I print my own pictorial images using processes and techniques I studied from Japanese pictorialists. I print on Washi paper. The process is labor intensive and it’s one where I take my time. I actually take a meditative approach when I make these prints. I use handmade papers from Japan, preferring the Moenkopi Washi Bizan 300 paper.

It is a single-sided, natural in color paper made of mulberry and hemp. It’s very thick and is water-resistant. It’s very thick at 300GSM and it is finicky, to say the least.

moab-moenkopi-washi-bizan-a3-300-gr.jpg

Printing on this paper REQUIRES love. That is the only way I can put up with it. Each sheet costs about $45 including shipping. It only works in professional grade printers, capable of custom platen gap settings. Each print must be painstakingly fine-tuned. It reminds me of when I printed in a wet darkroom. I’d make as many as a dozen “test prints” before I settled on the one I thought best represented the story I wanted to tell and the negative from which I worked.

On average, I make four or five “test prints” on the Moenkopi Washi Bizan. Yes, that is expensive, but it takes many tries to get the image to come out just right.

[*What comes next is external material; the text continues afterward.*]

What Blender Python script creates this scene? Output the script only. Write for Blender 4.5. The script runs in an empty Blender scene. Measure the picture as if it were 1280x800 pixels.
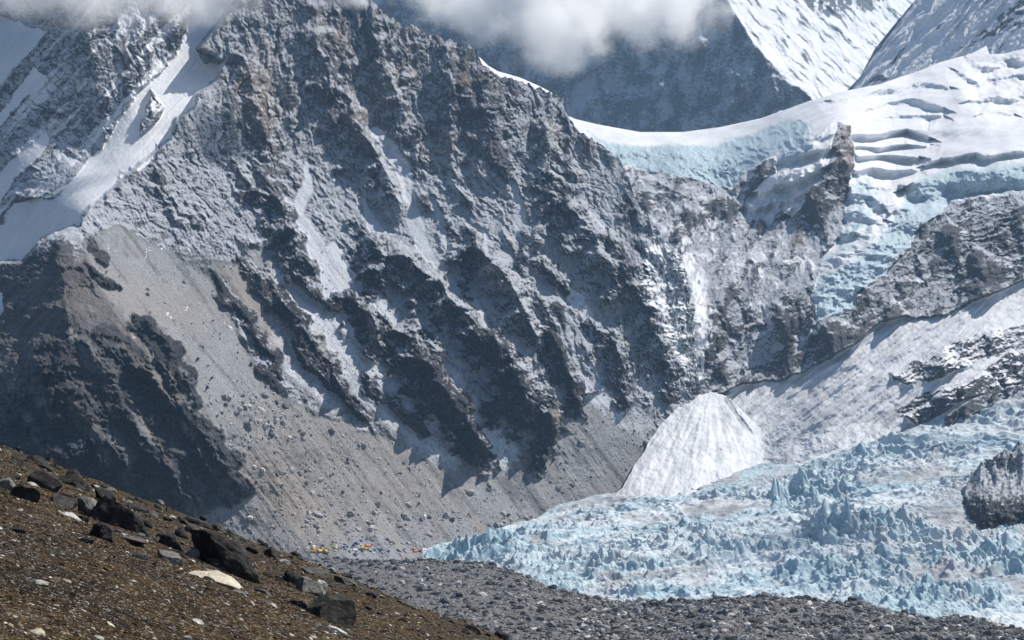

It’s through this painful, agonizingly slow, trial and error, that I have found a way to express genuine love. Perhaps this is too touchy feely for some of you but I am writing this for those who want to go deeper into their photography. There is a Zen-like, peaceful feeling that overcomes me when I am making these prints. In fact, the process of doing this is how I really learned what Zen means. Zen emphasizes rigorous self-control, meditation-practice, and thoughtful insight into the nature of a thing.

When I am working on pictorial photography, that process begins in the field, follows me to post and eventually to the printer and the painful use of Washi paper. It’s on paper where the final expression of the idea takes permanent form.

moab_a46_mkb300131901_moenkopi_bizan_300gsm_paper_1483542316_1286678.jpg

I am not suggesting that everyone reading this run out and spend a fortune on Washi paper. I am not sponsored by Moab. Instead, I am suggesting that WHATEVER type of photography you are doing, you may benefit from doing it more thoughtfully – deliberately – being deliberate and purposeful in your choices, learning patience and carefully considering the very nature of the thing you are trying to represent.

It’s going to be hard…perhaps even frustrating, but it’s where you will find your greatest challenges and hopefully, your most meaningful work.

I am rooting for you.


One Response

  1. I am drawn more to the artistic side of photography as I have gotten older. Maybe it’s because I’m not in such a hurry all the time and have time to think and ponder on what I truly love and appreciate, and want to express. I really enjoyed this blog post – thanks for sharing!